In many of the works displayed in Surface Noise, the material surface of the works becomes a springboard into the viewer’s own imagination. In the words of Roland Barthes, a work’s ‘unity lies not in its origin but in its destination’. [4]
Carolyn Bunt’s prints, And when I looked up it had gone 1, and, And when I looked up it had gone 2, present the viewer with what seems to be an obscured or imagined science-fiction setting, as the pulsating neon framework of a Soviet fuelling station is surrounded by the white-washed landscape of infinity. It is intangible; an interior world. The photographs assume a performative quality as the viewer is invited into the work, ushered to complete it within the confines of their own imagination.
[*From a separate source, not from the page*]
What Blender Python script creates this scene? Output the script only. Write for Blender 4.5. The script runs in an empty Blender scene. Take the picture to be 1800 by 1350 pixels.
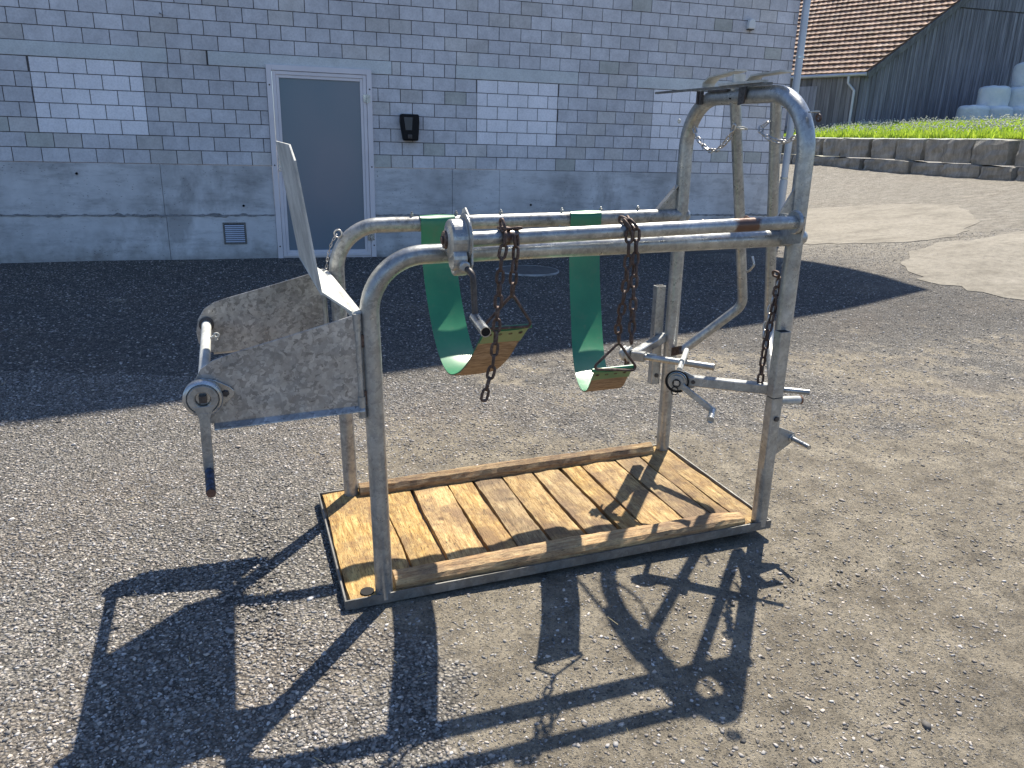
import bpy, bmesh, math, random
import numpy as np
from mathutils import Vector, Matrix
random.seed(7); rng = np.random.default_rng(11)
scn = bpy.context.scene
R = math.radians

# ------------------------------------------------------------------ camera
cam_d = bpy.data.cameras.new("camera"); cam = bpy.data.objects.new("camera", cam_d)
scn.collection.objects.link(cam); scn.camera = cam
cam_d.sensor_width = 36.0; cam_d.lens = 1322.03 / 1800 * 36
cam_d.clip_start = 0.05; cam_d.clip_end = 3000
cr = Vector((0.955, -0.297, 0.025)).normalized()
cu = -Vector((-0.066, -0.293, -0.954)); cb = cr.cross(cu).normalized(); cu = cb.cross(cr).normalized()
cam.matrix_world = Matrix.Translation((2.245, -9.295, 1.303)) @ Matrix((cr, cu, cb)).transposed().to_4x4()

# ------------------------------------------------------------------ sky, sun, exposure
SUN = Vector((0.345, 0.450, 0.824)).normalized()
EL = math.asin(SUN.z); ROT = math.atan2(SUN.x, SUN.y)
world = bpy.data.worlds.new("World"); scn.world = world; world.use_nodes = True
wn = world.node_tree.nodes; wl = world.node_tree.links
for n in list(wn): wn.remove(n)
sky = wn.new("ShaderNodeTexSky"); sky.sky_type = 'NISHITA'; sky.sun_disc = False
sky.sun_elevation = EL; sky.sun_rotation = ROT; sky.ozone_density = 1.6; sky.dust_density = 0.6; sky.air_density = 1.1
bg = wn.new("ShaderNodeBackground"); bg.inputs[1].default_value = 0.082
wo = wn.new("ShaderNodeOutputWorld")
tintn = wn.new("ShaderNodeMix"); tintn.data_type = 'RGBA'; tintn.blend_type = 'MULTIPLY'; tintn.inputs[0].default_value = 1.0
tintn.inputs[7].default_value = (0.83, 0.95, 1.15, 1); wl.new(sky.outputs[0], tintn.inputs[6]); wl.new(tintn.outputs[2], bg.inputs[0]); wl.new(bg.outputs[0], wo.inputs[0])
sd_ = bpy.data.lights.new("sun", 'SUN'); sd_.energy = 4.9; sd_.angle = R(0.53); sd_.color = (1.0, 0.93, 0.80)
sun = bpy.data.objects.new("sun", sd_); scn.collection.objects.link(sun)
sun.rotation_euler = SUN.to_track_quat('Z', 'Y').to_euler(); sun.location = (6, 4, 12)
scn.view_settings.view_transform = 'Standard'; scn.view_settings.look = 'None'
scn.view_settings.gamma = 1.0; scn.view_settings.exposure = 0.95

# ------------------------------------------------------------------ material helpers
class NT:
    def __init__(s, name):
        s.m = bpy.data.materials.new(name); s.m.use_nodes = True
        s.t = s.m.node_tree; s.n = s.t.nodes; s.l = s.t.links
        s.b = s.n["Principled BSDF"]; s.co = s.n.new("ShaderNodeTexCoord")
    def new(s, t, **k):
        n = s.n.new(t)
        for a, v in k.items(): setattr(n, a, v)
        return n
    def link(s, a, b): s.l.new(a, b)
    def coord(s, scale=(1, 1, 1), out="Object", rot=(0, 0, 0)):
        m = s.new("ShaderNodeMapping"); m.inputs["Scale"].default_value = scale; m.inputs["Rotation"].default_value = rot
        s.link(s.co.outputs[out], m.inputs[0]); return m.outputs[0]
    def noise(s, v, scale, detail=4, rough=0.55, dist=0.0):
        n = s.new("ShaderNodeTexNoise"); n.inputs["Scale"].default_value = scale; n.inputs["Detail"].default_value = detail
        n.inputs["Roughness"].default_value = rough; n.inputs["Distortion"].default_value = dist
        s.link(v, n.inputs["Vector"]); return n.outputs[0]
    def voro(s, v, scale, feature='F1', rnd=1.0):
        n = s.new("ShaderNodeTexVoronoi", feature=feature); n.inputs["Scale"].default_value = scale
        n.inputs["Randomness"].default_value = rnd; s.link(v, n.inputs["Vector"]); return n
    def ramp(s, f, stops, interp='LINEAR'):
        n = s.new("ShaderNodeValToRGB"); cr_ = n.color_ramp; cr_.interpolation = interp
        while len(cr_.elements) > 1: cr_.elements.remove(cr_.elements[-1])
        for i, (p, c) in enumerate(stops):
            if not isinstance(c, (tuple, list)): c = (c, c, c)
            e = cr_.elements[0] if i == 0 else cr_.elements.new(p)
            e.position = p; e.color = (*c[:3], 1)
        s.link(f, n.inputs[0]); return n.outputs[0]
    def mix(s, fac, a, b, mode='MIX'):
        n = s.new("ShaderNodeMix", data_type='RGBA', blend_type=mode)
        for sock, v in ((n.inputs[0], fac), (n.inputs[6], a), (n.inputs[7], b)):
            if isinstance(v, (int, float)): sock.default_value = v if sock == n.inputs[0] else (v, v, v, 1)
            elif isinstance(v, (tuple, list)): sock.default_value = (*v[:3], 1)
            else: s.link(v, sock)
        return n.outputs[2]
    def math(s, op, a, b=0.0, c=None, clamp=False):
        n = s.new("ShaderNodeMath", operation=op, use_clamp=clamp)
        for i, v in enumerate((a, b) if c is None else (a, b, c)):
            if isinstance(v, (int, float)): n.inputs[i].default_value = v
            else: s.link(v, n.inputs[i])
        return n.outputs[0]
    def bump(s, h, strength=0.5, dist=0.01, prev=None):
        n = s.new("ShaderNodeBump"); n.inputs["Strength"].default_value = strength; n.inputs["Distance"].default_value = dist
        s.link(h, n.inputs["Height"])
        if prev is not None: s.link(prev, n.inputs["Normal"])
        return n.outputs[0]
    def out(s, color=None, rough=None, metal=None, normal=None, spec=None):
        for k, v in (("Base Color", color), ("Roughness", rough), ("Metallic", metal), ("Normal", normal), ("Specular IOR Level", spec)):
            if v is None: continue
            if isinstance(v, (int, float)): s.b.inputs[k].default_value = v
            elif isinstance(v, (tuple, list)): s.b.inputs[k].default_value = (*v[:3], 1)
            else: s.link(v, s.b.inputs[k])
        return s.m
    def attr(s, name):
        n = s.new("ShaderNodeAttribute"); n.attribute_name = name; return n

M = {}
def mat_galv(name, lo, hi, spangle, metal, rough, dirt=0.35, warm=(0.16, 0.13, 0.10)):
    t = NT(name); c = t.coord()
    w = t.noise(c, 42, 3); v = t.new("ShaderNodeVectorMath", operation='ADD')
    sc = t.new("ShaderNodeVectorMath", operation='SCALE'); t.link(w, sc.inputs[0]); sc.inputs["Scale"].default_value = 0.06
    t.link(c, v.inputs[0]); t.link(sc.outputs[0], v.inputs[1])
    vo = t.voro(v.outputs[0], spangle); cell = t.ramp(vo.outputs["Color"], [(0.0, lo), (1.0, hi)])
    blot = t.ramp(t.noise(c, 7, 6, 0.65), [(0.35, 0.62), (0.65, 1.0)])
    col = t.mix(1.0, cell, blot, 'MULTIPLY')
    dm = t.math('MULTIPLY', t.ramp(t.noise(c, 26, 8, 0.7), [(0.5, 0.0), (0.72, 1.0)]), dirt)
    col = t.mix(dm, col, warm)
    rg = t.ramp(t.noise(c, 30, 5), [(0.3, rough - 0.1), (0.7, rough + 0.14)])
    me = t.math('SUBTRACT', metal, t.math('MULTIPLY', dm, 0.6), clamp=True)
    return t.out(col, rg, me, t.bump(t.noise(c, 160, 4), 0.12, 0.002))
M['galv'] = mat_galv('galvanised_steel', (0.34, 0.35, 0.35), (0.54, 0.55, 0.54), 85, 0.62, 0.34, 0.3)
M['galv_dirty'] = mat_galv('stained_galvanised_steel', (0.30, 0.305, 0.30), (0.50, 0.50, 0.48), 80, 0.5, 0.38, 0.9, (0.06, 0.05, 0.045))
M['sheet'] = mat_galv('spangled_sheet_steel', (0.24, 0.235, 0.23), (0.64, 0.63, 0.61), 84, 0.5, 0.36, 0.2)
def rusty_bar():
    m = M['galv'].copy(); m.name = 'galvanised_bar_with_rust'; nt = m.node_tree; b = nt.nodes["Principled BSDF"]
    co = nt.nodes.new("ShaderNodeTexCoord"); sp = nt.nodes.new("ShaderNodeSeparateXYZ"); nt.links.new(co.outputs["Object"], sp.inputs[0])
    nz = nt.nodes.new("ShaderNodeTexNoise"); nz.inputs["Scale"].default_value = 45; nz.inputs["Detail"].default_value = 7; nt.links.new(co.outputs["Object"], nz.inputs["Vector"])
    def mth(op, a, b_=0.0, cl=False):
        n = nt.nodes.new("ShaderNodeMath"); n.operation = op; n.use_clamp = cl
        for i, v in enumerate((a, b_)):
            if isinstance(v, (int, float)): n.inputs[i].default_value = v
            else: nt.links.new(v, n.inputs[i])
        return n.outputs[0]
    d1 = mth('ABSOLUTE', mth('SUBTRACT', sp.outputs[0], 1.11)); f1 = mth('SUBTRACT', 1.0, mth('MULTIPLY', d1, 14.0), True)
    d2 = mth('ABSOLUTE', mth('SUBTRACT', sp.outputs[0], .36)); f2 = mth('SUBTRACT', .7, mth('MULTIPLY', d2, 16.0), True)
    f = mth('MULTIPLY', mth('SUBTRACT', mth('ADD', mth('MAXIMUM', f1, f2), nz.outputs[0]), 0.86), 4.0, True)
    mx = nt.nodes.new("ShaderNodeMix"); mx.data_type = 'RGBA'; nt.links.new(f, mx.inputs[0]); src = b.inputs["Base Color"].links[0].from_socket
    nt.links.new(src, mx.inputs[6]); mx.inputs[7].default_value = (0.12, 0.072, 0.055, 1); nt.links.new(mx.outputs[2], b.inputs["Base Color"])
    return m
M['galv_rust'] = rusty_bar()
M['pale'] = mat_galv('chalky_zinc', (0.52, 0.53, 0.50), (0.68, 0.68, 0.64), 60, 0.1, 0.6, 0.25, (0.30, 0.27, 0.22))
M['chrome'] = mat_galv('bright_zinc', (0.50, 0.52, 0.54), (0.62, 0.64, 0.66), 90, 0.9, 0.25, 0.2)
M['dark_steel'] = mat_galv('dark_oiled_steel', (0.06, 0.055, 0.055), (0.13, 0.12, 0.115), 90, 0.5, 0.5, 0.6, (0.09, 0.05, 0.03))
M['rim'] = mat_galv('weathered_angle_steel', (0.16, 0.155, 0.145), (0.27, 0.265, 0.25), 60, 0.35, 0.55, 0.7, (0.10, 0.075, 0.05))

t = NT('rusty_chain'); c = t.coord(out="Generated")
oc = t.coord()
col = t.ramp(t.noise(oc, 90, 6, 0.7), [(0.3, (0.04, 0.027, 0.022)), (0.55, (0.11, 0.072, 0.058)), (0.75, (0.24, 0.20, 0.18))])
M['rust'] = t.out(col, 0.6, 0.45, t.bump(t.noise(oc, 250, 4), 0.3, 0.002))
t = NT('rust_patch'); oc = t.coord()
M['rust_red'] = t.out(t.ramp(t.noise(oc, 60, 6, 0.7), [(0.35, (0.09, 0.045, 0.03)), (0.7, (0.26, 0.14, 0.09))]), 0.8, 0.1)
t = NT('steel_chain'); oc = t.coord()
M['chain'] = t.out(t.ramp(t.noise(oc, 90, 5, 0.7), [(0.35, (0.25, 0.23, 0.22)), (0.6, (0.55, 0.54, 0.53))]), 0.4, 0.7)
t = NT('black_rubber'); M['black'] = t.out((0.010, 0.010, 0.011), 0.6, None, None, 0.2)
t = NT('black_screen'); M['screen'] = t.out((0.03, 0.04, 0.055), 0.25)
t = NT('blue_grip'); oc = t.coord()
M['blue'] = t.out(t.ramp(t.noise(oc, 70, 6, 0.7), [(0.40, (0.045, 0.03, 0.025)), (0.52, (0.035, 0.05, 0.09)), (0.7, (0.10, 0.13, 0.20))]), 0.5, 0.2)
t = NT('white_plastic'); M['white'] = t.out((0.72, 0.72, 0.70), 0.4)

# belts
t = NT('green_webbing'); oc = t.coord()
gcol = t.mix(t.ramp(t.noise(oc, 6, 5, 0.6), [(0.35, 0.0), (0.7, 1.0)]), (0.016, 0.15, 0.07), (0.03, 0.22, 0.10))
gcol = t.mix(t.ramp(t.noise(oc, 24, 8, 0.75), [(0.52, 0.0), (0.75, 0.5)]), gcol, (0.10, 0.12, 0.07))
M['green'] = t.out(gcol, 0.33, 0.0, t.bump(t.noise(oc, 300, 2), 0.08, 0.001), 0.6)
t = NT('brown_canvas'); oc = t.coord((1, 4, 4))
M['canvas'] = t.out(t.ramp(t.noise(oc, 22, 7, 0.7), [(0.3, (0.10, 0.06, 0.035)), (0.5, (0.27, 0.18, 0.11)), (0.72, (0.45, 0.34, 0.24))]), 0.85, 0.0, t.bump(t.noise(oc, 200, 3), 0.3, 0.002))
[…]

The ethereal and intriguing Polymer Gravure works, Dangerous Shadows 3, and, Dangerous Shadows 4 are almost completely abstracted configurations of dark shadows, which in a sense cast us into Plato’s cave as we try to ascribe forms to these hazy-reflections of reality. There is beautiful depth to these prints and the dark surfaces draw you in to explore their various layers, weaving through the graduations of light and dark.
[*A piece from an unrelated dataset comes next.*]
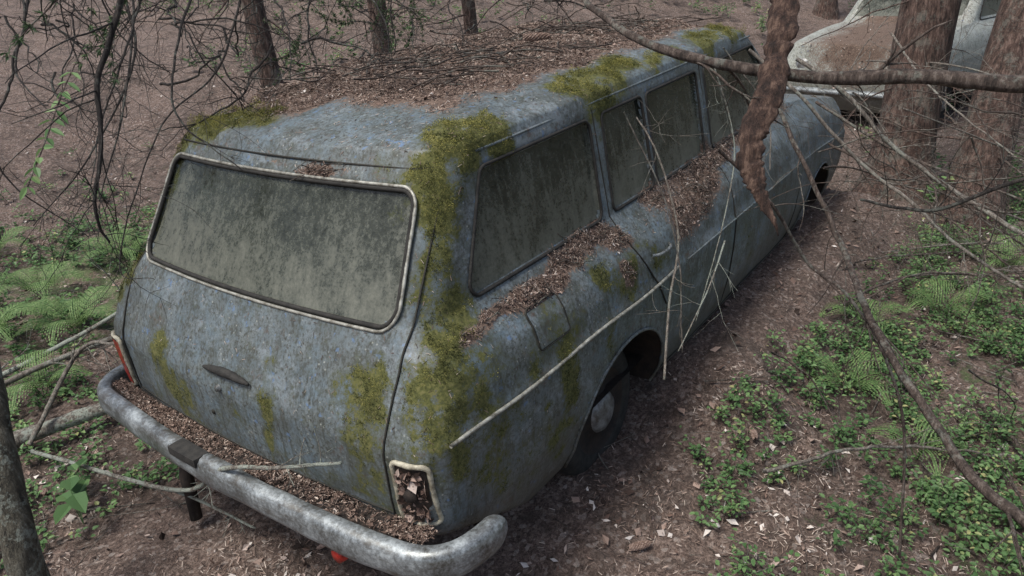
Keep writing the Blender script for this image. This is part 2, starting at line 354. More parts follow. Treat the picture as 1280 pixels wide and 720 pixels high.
def build_car(name,paint,dz=.0125,ns=260,flen=4.5,hood=3.35,side_w=SIDEW,rear_w=REARW,mossc=[],debc=[],archs=((1.12,.27),(3.75,.27)),arR=.335):
    P=empty(name);L=levels(dz,flen,hood);A=[ringpts(*l,ns) for l in L]
    V=np.array([a[0] for a in A]);Q=np.array([a[1] for a in A]);nl,nr=V.shape[:2]
    x,y,z,sg=[Q[...,k] for k in range(4)]
    du=np.roll(V,-1,1)-np.roll(V,1,1);dv=np.gradient(V,axis=0);Nn=nrm(np.cross(du,dv));
    cen=np.array([2.2,0,.7]);fl=((V-cen)*Nn).sum(-1,keepdims=True);Nn=np.where(fl<0,-Nn,Nn)
    gl=np.full((nl,nr),9.);P2=np.stack([x,z],-1).reshape(-1,2);qs=[]
    for w_,rd in zip(side_w,SRAD):
        d,q=poly_sdf(P2,w_,rd);d=d.reshape(nl,nr);d=np.where((sg==1)&(z<=1.4),d,9);gl=np.minimum(gl,d);qs.append(q)
    dr,qr=poly_sdf(np.stack([y,z],-1).reshape(-1,2),rear_w,.06);dr=dr.reshape(nl,nr);dr=np.where((sg==0)&(z<=1.4),dr,9);gl=np.minimum(gl,dr)
    dw,qw=poly_sdf(np.stack([y,z],-1).reshape(-1,2),[(.57,1.34),(-.57,1.34),(-.62,1.04),(.62,1.04)],.05)
    dw=np.where((sg==2)&(z<=1.4)&(z>1.0),dw.reshape(nl,nr),9);gl=np.minimum(gl,dw)
    V=V-Nn*(.011*sm(-gl/.010))[...,None]
    V=V+Nn*((fbm(V*2.7+5,3)-.5)*.020)[...,None]*np.clip(gl/.05,0,1)[...,None]
    idx=np.arange(nl*nr).reshape(nl,nr);a=idx[:-1];b=idx[1:]
    Fc=np.stack([a,np.roll(a,-1,1),np.roll(b,-1,1),b],-1)
    glf=np.max([gl[:-1],np.roll(gl,-1,1)[:-1],np.roll(gl,-1,1)[1:],gl[1:]],0)
    keep=np.ones(Fc.shape[:2],bool);xc=(x[:-1]+np.roll(x,-1,1)[1:])/2;zc=(z[:-1]+z[1:])/2;sgf=sg[:-1]
    for cx,cz in archs:
        dd=np.hypot(x-cx,z-cz);near=(sg==1)&(np.abs(dd-arR)<.013)
        f=np.where(near,arR/np.maximum(dd,1e-6),1)
        V[...,0]=np.where(near,cx+(x-cx)*f,V[...,0]);V[...,2]=np.where(near,V[...,2]-z+cz+(z-cz)*f,V[...,2])
        keep&=~((sgf==1)&(np.hypot(xc-cx,zc-cz)<arR))
    Vf=V.reshape(-1,3);Nf=Nn.reshape(-1,3)
    wp=Vf+np.stack([fbm(Vf*8+1,4)-.5,fbm(Vf*8+31,4)-.5,(fbm(Vf*8+61,4)-.5)*1.4],1)*.24
    def capm(caps,Q_):
        m=np.zeros(len(Vf))
        for c in caps:
            a_,b_=np.array(c[0:3]),np.array(c[3:6]);ab=b_-a_;t=np.clip(((Q_-a_)@ab)/(ab@ab+1e-9),0,1)
            m=np.maximum(m,c[7]*np.clip(1.4-np.linalg.norm(Q_-(a_+t[:,None]*ab),axis=1)/c[6],0,1))
        return m
    moss=capm(mossc,wp);moss=moss*np.clip(2.4*fbm(Vf*[22,22,9],4)-.25,.15,1.6)
    deb=capm(debc,Vf+(wp-Vf)*.45)*(.5+.9*fbm(Vf*[16,16,16],3))
    rz=Q[...,2].reshape(-1)>1.395
    roofm=rz*sm((wp[:,0]-.62+.12*(Vf[:,1]>.1))/.22)*sm((wp[:,1]+.50)/.14+.25*(Vf[:,0]>1.6))
    deb=np.clip(np.maximum(deb,roofm*1.1),0,1.4)
    fg=glf<-.001
    Fb=Fc[keep&~fg];Fg=Fc[keep&fg]
    mk("body_shell",Vf,Fb,paint,P,True,{"moss":moss,"deb":deb})
    mk("window_glass",Vf-Nf*.001,Fg,M_glass,P,True,{"moss":moss*.6})
    info=dict(V=Vf,N=Nf,F=Fc[keep],Fb=Fb,moss=moss,deb=deb,P=P,Q=Q.reshape(-1,4))
    parts=[]
    for w_,rd,q in zip(side_w,SRAD,qs):
        o=outline(q,rd)
        for s_ in (-1,1): parts.append(tube(sidep(o[:,0],o[:,1],.000,s_),.006,6,True))
    mk("window_seals",*join(parts),M_rubber,P,True)
    o=outline(qr,.06);w_=wid(o[:,1]);xx=xr(o[:,1])-.05*(1-(o[:,0]/w_)**2);pt=np.stack([xx-.001,o[:,0]*.975,zmap(xx,o[:,1])],1)
    mk("rear_window_trim",*tube(pt,.0050,8,True,.35),M_trim,P,True)
    o=outline(qr,.05);w_=wid(o[:,1]);xx=xr(o[:,1])-.05*(1-(o[:,0]/w_)**2);pt=np.stack([xx+.003,o[:,0]*.975,zmap(xx,o[:,1])],1)
    mk("rear_window_seal",*tube(pt,.007,6,True),M_rubber,P,True)
    pa=[];pl=[]
    for cx,cz in archs:
        for s_ in (-1,1):
            t=np.linspace(-.15,math.pi+.15,40);ox=cx+arR*np.cos(t);oz=cz+arR*np.sin(t);oz=np.maximum(oz,.22)
            e=sidep(ox,oz,0,s_);pl.append(tube(e,.006,6))
            inn=e.copy();inn[:,1]=s_*.48;n_=len(e);v=np.vstack([e,inn]);k=np.arange(n_-1);pa.append((v,np.stack([k,k+1,k+1+n_,k+n_],1)))
    mk("wheel_arch_lips",*join(pl),paint,P,True);mk("wheel_houses",*join(pa),M_dark,P,True)
    for cx,cz in archs:
        for s_ in (-1,1):
            prof=[(.0,.026),(.05,.024),(.074,.014),(.084,.0),(.10,-.012),(.16,-.012),(.175,-.004),(.185,.0),(.215,.002),(.245,-.004),(.265,-.02),(.275,-.05),(.275,-.14),(.25,-.17),(.15,-.17)]
            k_=48;t=np.linspace(0,2*math.pi,k_,endpoint=False);cz2=cz-.025
            v=np.array([[(cx+r_*math.cos(u),s_*(.725+h_),cz2+r_*math.sin(u)) for u in t] for r_,h_ in prof]).reshape(-1,3)
            i_=np.arange(len(prof)-1)[:,None]*k_;j_=np.arange(k_)[None]
            f=np.stack([i_+j_,i_+(j_+1)%k_,i_+k_+(j_+1)%k_,i_+k_+j_],-1)
            mk("hubcap",v,f[:3].reshape(-1,4),M_hub,P,True);mk("steel_rim",v,f[3:6].reshape(-1,4),M_dark,P,True);mk("tyre",v,f[6:].reshape(-1,4),M_rubber,P,True)
    def rbox(cx,cy,cz,lx,ly,lz,tl=0):
        g_=np.linspace(-1,1,7);vs=[];fs=[]
        o=0
        for ax_ in range(3):
            for sgn in (-1,1):
                U_,W_=np.meshgrid(g_,g_,indexing='ij');p=np.zeros((7,7,3));p[...,ax_]=sgn;p[...,(ax_+1)%3]=U_;p[...,(ax_+2)%3]=W_
                nn=nrm(p);p=p*.88+nn*.12*np.sqrt(2);p=p.reshape(-1,3)*[lx/2,ly/2,lz/2]
                p[:,0]+=p[:,2]*tl;vs.append(p+[cx,cy,cz]);ii,jj=np.meshgrid(np.arange(6),np.arange(6),indexing='ij');q_=ii*7+jj+o
                fs.append(np.stack([q_,q_+7,q_+8,q_+1],-1).reshape(-1,4));o+=49
        return np.vstack(vs),np.vstack(fs)
    mk("seats",*join([rbox(1.75,0,.85,.15,1.2,.55,-.2),rbox(2.0,0,.6,.5,1.2,.16),rbox(2.6,-.33,.88,.14,.5,.6,-.2),rbox(2.6,.33,.88,.14,.5,.6,-.2),rbox(2.85,0,.6,.5,1.2,.16)]),M_seat,P,True)
    mk("floor_pan",[(.3,-.76,.33),(flen-.15,-.7,.33),(flen-.15,.7,.33),(.3,.76,.33),(.35,-.68,.42),(1.7,-.68,.55),(1.7,.68,.55),(.35,.68,.42)],[(0,1,2,3),(4,5,6,7)],M_dark,P)
    gs=[]
    for s_ in (-1,1):
        xx=np.linspace(.60,2.80,60);gs.append(tube(sidep(xx,0*xx+1.378,-.001,s_),.0045,6))
    mk("roof_gutters",*join(gs),paint,P,True)
    info['rbox']=rbox
    return info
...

Ultimately, the printmaking in Surface Noise inverts the conventional artistic boundaries that bind art forms within fixed categories. Print is propelled into an arena where anything is possible, where the historical associations that can limit our perceptions of print are dispelled, and where the layered materiality of printmaking becomes a playground within which our imaginations can run wild.
[1] Gill Saunders discussed this conversation at the curators-artists talk, Jerwood Arts, 14th Feb 2011.
[2] Michael Fullerton quote from the curators-artists talk, Jerwood Arts, 14th Feb 2011.
[3] Ibid.
[4] Roland Barthes, ‘The Death of the Author’, Claire Bishop (Ed.), Particiation: Documents of Contemporary Art (London: Whitechapel Gallery and The MIT Press, 2006), p. 45.